--- WHAT IS BEING ASKED ---
Only the lines holding the string "pixels" are needed. Copy each one.

[Some records]
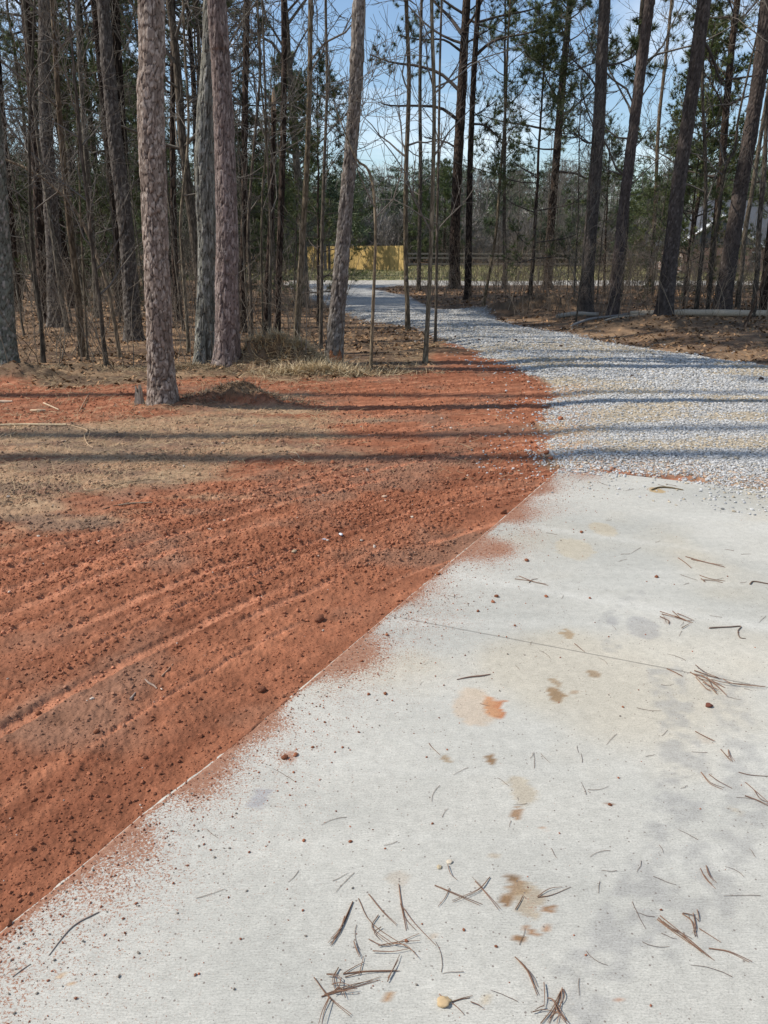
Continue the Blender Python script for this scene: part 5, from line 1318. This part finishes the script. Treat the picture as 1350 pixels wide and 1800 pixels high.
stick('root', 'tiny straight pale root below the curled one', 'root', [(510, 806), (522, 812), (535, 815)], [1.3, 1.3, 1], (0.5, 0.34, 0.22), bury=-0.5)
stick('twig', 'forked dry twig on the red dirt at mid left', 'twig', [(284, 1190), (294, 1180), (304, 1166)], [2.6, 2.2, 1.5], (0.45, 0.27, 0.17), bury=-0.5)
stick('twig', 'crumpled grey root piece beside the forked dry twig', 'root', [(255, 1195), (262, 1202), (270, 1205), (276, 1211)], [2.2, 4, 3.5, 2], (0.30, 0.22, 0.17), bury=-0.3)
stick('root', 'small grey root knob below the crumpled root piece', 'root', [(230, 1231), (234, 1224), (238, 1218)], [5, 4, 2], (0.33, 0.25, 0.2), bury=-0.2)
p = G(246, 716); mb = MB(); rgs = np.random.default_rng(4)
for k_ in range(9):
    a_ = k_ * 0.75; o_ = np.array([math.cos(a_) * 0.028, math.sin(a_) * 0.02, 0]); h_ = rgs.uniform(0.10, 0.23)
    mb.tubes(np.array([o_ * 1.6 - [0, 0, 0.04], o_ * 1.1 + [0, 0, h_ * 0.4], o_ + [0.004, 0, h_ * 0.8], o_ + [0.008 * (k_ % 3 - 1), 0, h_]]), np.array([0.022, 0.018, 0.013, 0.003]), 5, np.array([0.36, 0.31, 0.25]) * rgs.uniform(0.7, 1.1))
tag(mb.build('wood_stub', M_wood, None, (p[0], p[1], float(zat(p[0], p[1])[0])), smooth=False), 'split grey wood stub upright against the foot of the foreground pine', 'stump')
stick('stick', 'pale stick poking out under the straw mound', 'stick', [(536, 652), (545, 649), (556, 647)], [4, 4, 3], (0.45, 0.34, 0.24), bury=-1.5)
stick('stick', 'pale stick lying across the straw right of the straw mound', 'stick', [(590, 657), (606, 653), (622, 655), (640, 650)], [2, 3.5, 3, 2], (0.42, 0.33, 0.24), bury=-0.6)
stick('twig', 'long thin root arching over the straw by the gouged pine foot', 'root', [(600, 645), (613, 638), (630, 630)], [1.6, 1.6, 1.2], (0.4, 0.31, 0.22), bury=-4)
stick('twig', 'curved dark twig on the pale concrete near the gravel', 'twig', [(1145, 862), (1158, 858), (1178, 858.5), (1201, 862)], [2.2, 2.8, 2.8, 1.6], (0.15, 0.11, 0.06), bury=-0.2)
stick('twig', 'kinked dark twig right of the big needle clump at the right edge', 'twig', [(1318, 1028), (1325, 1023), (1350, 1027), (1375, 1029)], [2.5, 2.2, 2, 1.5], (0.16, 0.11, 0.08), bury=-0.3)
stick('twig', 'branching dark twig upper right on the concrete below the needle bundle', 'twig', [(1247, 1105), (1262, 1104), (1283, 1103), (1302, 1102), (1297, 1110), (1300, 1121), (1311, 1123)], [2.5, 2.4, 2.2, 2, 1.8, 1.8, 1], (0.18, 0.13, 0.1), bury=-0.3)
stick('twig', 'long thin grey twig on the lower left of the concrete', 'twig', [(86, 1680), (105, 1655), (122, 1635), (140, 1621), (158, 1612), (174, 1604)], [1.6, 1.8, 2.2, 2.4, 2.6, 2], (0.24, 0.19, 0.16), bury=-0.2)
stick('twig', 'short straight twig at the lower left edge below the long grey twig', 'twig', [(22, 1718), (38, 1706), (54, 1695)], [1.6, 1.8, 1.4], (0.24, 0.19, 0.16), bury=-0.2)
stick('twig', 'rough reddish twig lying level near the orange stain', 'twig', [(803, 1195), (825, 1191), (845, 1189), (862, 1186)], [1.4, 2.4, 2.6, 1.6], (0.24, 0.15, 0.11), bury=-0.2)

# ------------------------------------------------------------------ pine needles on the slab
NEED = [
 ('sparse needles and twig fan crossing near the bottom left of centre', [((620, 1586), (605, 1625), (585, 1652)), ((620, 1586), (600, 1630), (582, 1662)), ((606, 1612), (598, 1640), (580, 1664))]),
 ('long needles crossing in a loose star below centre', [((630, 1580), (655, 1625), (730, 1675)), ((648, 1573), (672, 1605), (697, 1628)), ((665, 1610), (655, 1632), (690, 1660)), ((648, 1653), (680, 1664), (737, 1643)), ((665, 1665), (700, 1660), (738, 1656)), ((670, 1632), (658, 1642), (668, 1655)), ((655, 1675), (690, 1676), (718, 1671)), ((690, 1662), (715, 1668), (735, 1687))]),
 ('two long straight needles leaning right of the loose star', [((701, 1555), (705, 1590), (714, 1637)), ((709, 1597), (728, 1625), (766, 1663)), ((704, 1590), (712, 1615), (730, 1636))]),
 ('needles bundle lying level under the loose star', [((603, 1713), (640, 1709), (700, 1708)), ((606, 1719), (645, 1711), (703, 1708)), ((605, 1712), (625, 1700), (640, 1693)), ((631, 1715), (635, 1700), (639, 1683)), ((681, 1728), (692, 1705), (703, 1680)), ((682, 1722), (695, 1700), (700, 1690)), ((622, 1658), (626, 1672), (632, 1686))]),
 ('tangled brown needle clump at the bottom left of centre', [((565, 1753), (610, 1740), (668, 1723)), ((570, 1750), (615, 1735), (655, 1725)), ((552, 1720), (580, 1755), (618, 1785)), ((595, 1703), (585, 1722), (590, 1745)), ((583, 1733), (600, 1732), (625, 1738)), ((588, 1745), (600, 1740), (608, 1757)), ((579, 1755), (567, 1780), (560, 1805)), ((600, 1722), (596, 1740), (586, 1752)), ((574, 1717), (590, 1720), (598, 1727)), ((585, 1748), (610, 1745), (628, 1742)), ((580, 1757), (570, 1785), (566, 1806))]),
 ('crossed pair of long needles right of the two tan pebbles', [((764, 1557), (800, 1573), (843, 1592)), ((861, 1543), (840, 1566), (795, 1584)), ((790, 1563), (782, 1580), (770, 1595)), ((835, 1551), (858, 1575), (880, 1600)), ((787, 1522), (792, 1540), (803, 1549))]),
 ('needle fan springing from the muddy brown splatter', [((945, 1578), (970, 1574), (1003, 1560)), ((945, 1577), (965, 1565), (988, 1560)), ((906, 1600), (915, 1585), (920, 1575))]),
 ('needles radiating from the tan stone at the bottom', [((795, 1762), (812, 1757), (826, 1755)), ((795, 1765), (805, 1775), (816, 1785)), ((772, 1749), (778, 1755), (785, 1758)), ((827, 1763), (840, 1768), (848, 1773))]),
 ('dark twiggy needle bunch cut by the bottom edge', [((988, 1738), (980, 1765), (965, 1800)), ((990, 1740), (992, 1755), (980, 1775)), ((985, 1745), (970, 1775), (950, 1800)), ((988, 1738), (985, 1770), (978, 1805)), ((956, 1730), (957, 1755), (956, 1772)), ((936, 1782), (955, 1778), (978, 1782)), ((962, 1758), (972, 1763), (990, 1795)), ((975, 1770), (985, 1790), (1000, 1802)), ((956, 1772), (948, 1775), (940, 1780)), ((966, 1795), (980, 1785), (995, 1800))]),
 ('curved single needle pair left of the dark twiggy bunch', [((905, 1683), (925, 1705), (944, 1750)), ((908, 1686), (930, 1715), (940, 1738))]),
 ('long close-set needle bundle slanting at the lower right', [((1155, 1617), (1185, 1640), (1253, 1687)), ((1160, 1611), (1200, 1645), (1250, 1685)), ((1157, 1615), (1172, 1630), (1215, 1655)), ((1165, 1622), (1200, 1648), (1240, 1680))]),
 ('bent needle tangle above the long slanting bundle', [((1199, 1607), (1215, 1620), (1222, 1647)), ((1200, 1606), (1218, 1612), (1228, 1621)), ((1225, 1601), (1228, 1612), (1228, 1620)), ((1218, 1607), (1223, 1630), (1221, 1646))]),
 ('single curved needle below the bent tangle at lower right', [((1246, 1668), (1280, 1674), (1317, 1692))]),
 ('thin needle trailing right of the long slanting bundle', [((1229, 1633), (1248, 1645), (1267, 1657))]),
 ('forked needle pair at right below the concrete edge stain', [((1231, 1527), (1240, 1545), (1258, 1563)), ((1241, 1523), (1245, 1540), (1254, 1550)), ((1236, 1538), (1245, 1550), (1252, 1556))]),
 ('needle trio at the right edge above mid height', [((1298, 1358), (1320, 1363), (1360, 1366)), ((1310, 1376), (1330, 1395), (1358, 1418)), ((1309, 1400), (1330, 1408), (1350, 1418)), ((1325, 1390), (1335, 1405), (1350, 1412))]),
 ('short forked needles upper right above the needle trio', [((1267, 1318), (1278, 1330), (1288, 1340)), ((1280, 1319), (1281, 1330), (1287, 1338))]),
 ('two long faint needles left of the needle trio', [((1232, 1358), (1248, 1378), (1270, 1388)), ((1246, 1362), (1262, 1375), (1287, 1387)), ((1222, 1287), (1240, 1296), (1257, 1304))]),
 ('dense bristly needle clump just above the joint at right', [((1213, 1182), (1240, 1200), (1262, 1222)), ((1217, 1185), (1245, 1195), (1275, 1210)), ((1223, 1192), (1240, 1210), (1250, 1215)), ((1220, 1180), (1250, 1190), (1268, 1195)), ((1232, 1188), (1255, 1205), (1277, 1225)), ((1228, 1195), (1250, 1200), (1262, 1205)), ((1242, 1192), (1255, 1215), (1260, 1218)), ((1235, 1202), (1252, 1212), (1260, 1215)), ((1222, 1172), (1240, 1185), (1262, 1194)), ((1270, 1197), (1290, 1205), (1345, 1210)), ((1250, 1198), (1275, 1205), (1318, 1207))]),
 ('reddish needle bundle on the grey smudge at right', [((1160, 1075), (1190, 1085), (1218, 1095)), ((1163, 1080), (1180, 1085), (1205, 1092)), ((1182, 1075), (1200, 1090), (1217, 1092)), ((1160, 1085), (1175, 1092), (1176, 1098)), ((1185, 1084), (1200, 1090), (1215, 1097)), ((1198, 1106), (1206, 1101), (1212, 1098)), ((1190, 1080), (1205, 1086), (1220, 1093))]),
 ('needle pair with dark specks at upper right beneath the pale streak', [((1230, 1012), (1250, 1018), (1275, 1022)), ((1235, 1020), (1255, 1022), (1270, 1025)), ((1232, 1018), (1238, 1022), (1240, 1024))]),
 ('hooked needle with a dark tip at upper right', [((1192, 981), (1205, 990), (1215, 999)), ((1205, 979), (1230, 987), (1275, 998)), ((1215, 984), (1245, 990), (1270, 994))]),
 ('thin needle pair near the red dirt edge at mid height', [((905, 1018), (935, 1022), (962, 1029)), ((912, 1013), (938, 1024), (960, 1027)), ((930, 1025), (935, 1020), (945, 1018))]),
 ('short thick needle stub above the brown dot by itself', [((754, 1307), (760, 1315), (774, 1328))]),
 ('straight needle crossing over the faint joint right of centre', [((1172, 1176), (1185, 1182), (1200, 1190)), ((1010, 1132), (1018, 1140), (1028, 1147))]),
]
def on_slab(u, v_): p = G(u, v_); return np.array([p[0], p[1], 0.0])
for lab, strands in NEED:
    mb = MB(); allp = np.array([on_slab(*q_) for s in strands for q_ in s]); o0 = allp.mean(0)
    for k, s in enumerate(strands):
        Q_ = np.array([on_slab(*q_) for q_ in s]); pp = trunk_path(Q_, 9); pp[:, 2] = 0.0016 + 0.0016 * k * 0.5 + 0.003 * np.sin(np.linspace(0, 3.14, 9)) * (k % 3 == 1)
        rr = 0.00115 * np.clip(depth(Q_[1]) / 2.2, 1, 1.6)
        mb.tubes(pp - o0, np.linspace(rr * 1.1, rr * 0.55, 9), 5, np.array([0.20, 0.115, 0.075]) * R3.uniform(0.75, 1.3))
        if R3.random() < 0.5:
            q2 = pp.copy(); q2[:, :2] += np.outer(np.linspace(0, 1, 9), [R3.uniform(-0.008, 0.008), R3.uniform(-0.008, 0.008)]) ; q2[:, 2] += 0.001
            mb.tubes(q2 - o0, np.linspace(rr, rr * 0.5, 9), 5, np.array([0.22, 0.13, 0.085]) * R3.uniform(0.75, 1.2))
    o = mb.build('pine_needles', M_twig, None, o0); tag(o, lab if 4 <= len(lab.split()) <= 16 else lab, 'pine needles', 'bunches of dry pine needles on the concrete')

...

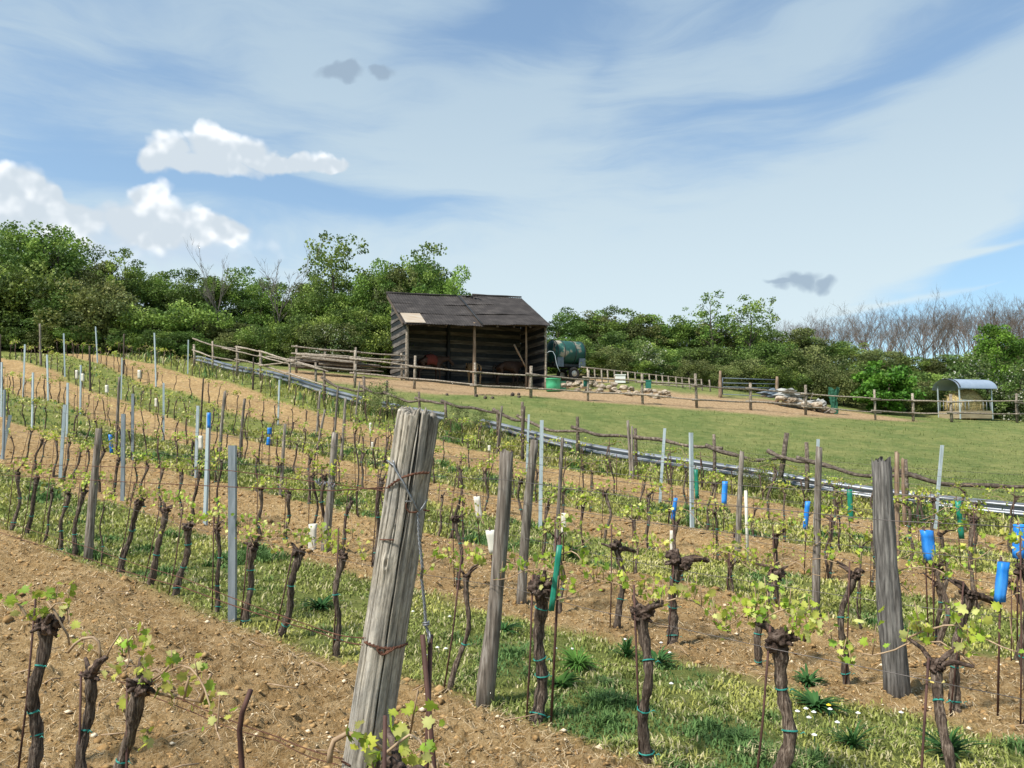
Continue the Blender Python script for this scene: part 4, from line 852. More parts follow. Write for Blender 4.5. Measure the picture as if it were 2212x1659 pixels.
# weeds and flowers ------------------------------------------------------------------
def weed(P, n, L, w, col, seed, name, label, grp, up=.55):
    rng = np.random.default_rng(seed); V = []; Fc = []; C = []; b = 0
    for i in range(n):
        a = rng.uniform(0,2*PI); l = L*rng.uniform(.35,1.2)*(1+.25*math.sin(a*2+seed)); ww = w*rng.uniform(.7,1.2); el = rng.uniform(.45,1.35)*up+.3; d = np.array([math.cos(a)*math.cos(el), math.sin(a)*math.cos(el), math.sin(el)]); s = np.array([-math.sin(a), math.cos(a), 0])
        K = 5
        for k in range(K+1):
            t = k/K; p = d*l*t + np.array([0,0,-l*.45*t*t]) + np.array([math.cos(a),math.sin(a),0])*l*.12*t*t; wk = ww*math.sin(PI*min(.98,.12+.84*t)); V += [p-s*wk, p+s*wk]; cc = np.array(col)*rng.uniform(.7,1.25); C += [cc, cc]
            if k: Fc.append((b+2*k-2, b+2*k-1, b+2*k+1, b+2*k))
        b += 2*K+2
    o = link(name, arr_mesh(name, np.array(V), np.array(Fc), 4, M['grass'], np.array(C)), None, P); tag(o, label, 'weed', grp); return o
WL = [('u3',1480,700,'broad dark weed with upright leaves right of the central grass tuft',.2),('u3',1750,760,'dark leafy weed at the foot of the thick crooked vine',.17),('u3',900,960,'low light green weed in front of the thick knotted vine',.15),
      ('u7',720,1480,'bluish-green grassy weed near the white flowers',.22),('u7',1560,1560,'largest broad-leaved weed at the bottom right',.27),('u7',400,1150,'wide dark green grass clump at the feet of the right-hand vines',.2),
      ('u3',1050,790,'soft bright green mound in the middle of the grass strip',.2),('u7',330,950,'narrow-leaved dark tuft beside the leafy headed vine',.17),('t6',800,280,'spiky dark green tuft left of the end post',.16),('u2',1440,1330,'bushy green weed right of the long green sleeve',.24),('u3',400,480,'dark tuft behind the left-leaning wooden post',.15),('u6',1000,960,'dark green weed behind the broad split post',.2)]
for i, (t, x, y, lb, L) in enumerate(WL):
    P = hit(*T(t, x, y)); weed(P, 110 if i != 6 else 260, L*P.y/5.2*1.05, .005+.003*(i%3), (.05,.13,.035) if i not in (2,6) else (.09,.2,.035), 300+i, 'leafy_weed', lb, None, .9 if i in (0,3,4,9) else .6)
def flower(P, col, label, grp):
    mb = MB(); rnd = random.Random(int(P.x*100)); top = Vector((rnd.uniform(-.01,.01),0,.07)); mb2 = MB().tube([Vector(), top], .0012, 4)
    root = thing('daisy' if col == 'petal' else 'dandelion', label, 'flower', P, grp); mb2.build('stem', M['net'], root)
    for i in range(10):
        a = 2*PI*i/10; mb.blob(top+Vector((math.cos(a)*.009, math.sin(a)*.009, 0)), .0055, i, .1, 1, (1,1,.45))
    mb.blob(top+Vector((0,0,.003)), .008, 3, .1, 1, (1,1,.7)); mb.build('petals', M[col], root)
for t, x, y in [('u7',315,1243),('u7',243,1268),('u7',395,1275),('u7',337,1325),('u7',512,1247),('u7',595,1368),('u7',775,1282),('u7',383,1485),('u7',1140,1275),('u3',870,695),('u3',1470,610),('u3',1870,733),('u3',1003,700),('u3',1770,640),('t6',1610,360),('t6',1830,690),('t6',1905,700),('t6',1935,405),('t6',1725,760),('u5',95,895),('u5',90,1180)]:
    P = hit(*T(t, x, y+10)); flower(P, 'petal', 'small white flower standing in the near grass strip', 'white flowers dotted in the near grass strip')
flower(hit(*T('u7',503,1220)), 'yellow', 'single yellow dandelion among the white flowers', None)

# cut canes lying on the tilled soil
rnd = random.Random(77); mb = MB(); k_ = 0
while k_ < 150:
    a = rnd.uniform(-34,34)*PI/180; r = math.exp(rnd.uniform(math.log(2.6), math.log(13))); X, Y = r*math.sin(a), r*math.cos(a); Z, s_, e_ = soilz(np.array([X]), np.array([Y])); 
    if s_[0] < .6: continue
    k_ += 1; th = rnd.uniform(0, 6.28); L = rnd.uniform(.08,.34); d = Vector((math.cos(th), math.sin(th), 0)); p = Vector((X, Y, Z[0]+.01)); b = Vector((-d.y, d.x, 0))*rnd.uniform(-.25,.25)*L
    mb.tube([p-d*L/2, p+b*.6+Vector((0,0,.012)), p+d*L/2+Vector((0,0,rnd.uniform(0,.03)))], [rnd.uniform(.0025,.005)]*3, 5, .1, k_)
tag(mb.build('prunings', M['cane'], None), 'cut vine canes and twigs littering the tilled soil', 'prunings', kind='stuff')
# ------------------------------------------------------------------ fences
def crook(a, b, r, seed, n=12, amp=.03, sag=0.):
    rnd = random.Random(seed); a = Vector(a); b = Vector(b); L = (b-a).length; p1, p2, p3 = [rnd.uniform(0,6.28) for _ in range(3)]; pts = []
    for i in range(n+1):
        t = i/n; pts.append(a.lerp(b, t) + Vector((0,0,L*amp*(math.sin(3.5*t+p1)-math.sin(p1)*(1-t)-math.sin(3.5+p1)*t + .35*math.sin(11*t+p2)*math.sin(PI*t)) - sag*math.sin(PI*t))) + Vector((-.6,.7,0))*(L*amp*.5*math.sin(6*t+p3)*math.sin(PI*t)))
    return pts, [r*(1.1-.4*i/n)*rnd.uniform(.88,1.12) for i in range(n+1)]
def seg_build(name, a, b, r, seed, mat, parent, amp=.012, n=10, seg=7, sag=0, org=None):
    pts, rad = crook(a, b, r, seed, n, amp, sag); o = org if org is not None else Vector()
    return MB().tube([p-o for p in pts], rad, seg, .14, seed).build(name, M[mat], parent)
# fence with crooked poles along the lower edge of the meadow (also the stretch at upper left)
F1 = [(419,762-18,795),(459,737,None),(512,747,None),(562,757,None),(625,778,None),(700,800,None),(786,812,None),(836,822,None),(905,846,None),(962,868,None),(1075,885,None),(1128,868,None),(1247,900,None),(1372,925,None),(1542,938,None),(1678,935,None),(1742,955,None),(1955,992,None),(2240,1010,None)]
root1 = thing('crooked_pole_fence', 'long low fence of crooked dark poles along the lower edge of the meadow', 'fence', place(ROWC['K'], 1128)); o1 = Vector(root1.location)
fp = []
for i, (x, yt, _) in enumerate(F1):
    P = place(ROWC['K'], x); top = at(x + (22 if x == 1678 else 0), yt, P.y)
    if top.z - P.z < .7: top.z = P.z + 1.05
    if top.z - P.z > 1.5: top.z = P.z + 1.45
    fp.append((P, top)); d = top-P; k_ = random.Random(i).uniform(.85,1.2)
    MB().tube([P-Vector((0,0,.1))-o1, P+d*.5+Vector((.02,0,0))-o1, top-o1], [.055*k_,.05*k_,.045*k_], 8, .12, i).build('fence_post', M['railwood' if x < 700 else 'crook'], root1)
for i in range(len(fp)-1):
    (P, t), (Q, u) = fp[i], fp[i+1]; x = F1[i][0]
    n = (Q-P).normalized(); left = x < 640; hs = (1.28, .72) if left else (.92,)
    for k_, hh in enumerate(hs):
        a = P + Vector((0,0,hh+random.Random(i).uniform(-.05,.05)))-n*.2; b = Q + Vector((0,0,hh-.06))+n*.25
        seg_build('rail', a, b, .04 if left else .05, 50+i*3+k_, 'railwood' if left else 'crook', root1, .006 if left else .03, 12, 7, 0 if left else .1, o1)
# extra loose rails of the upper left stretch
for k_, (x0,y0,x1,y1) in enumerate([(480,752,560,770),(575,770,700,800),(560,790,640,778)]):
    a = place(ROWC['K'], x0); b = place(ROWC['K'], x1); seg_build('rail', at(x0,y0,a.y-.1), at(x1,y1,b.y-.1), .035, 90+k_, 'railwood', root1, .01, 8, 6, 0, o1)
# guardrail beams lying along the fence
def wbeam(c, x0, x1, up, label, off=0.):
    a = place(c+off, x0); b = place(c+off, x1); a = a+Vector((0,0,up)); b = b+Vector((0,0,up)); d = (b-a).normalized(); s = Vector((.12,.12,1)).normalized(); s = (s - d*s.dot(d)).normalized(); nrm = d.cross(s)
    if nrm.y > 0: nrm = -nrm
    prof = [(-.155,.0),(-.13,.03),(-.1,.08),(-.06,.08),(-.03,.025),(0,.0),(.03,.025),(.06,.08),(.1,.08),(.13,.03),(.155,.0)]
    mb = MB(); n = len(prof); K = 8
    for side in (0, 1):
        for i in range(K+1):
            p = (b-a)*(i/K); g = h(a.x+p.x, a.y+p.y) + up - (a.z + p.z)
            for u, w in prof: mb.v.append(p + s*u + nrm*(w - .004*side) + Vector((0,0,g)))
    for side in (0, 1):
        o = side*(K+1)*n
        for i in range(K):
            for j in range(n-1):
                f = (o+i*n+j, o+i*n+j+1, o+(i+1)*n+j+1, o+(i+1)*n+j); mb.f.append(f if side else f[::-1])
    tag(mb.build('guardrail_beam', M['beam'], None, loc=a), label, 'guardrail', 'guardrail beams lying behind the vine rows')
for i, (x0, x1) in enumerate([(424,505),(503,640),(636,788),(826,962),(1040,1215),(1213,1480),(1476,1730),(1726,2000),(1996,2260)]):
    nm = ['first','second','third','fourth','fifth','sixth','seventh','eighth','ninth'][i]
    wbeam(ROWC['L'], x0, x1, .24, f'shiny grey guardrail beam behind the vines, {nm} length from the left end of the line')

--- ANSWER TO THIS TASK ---
Continue the Blender Python script for this scene: part 5, from line 1318. This part finishes the script. Treat the picture as 1350 pixels wide and 1800 pixels high.
Continue the Blender Python script for this scene: part 4, from line 852. More parts follow. Write for Blender 4.5. Measure the picture as if it were 2212x1659 pixels.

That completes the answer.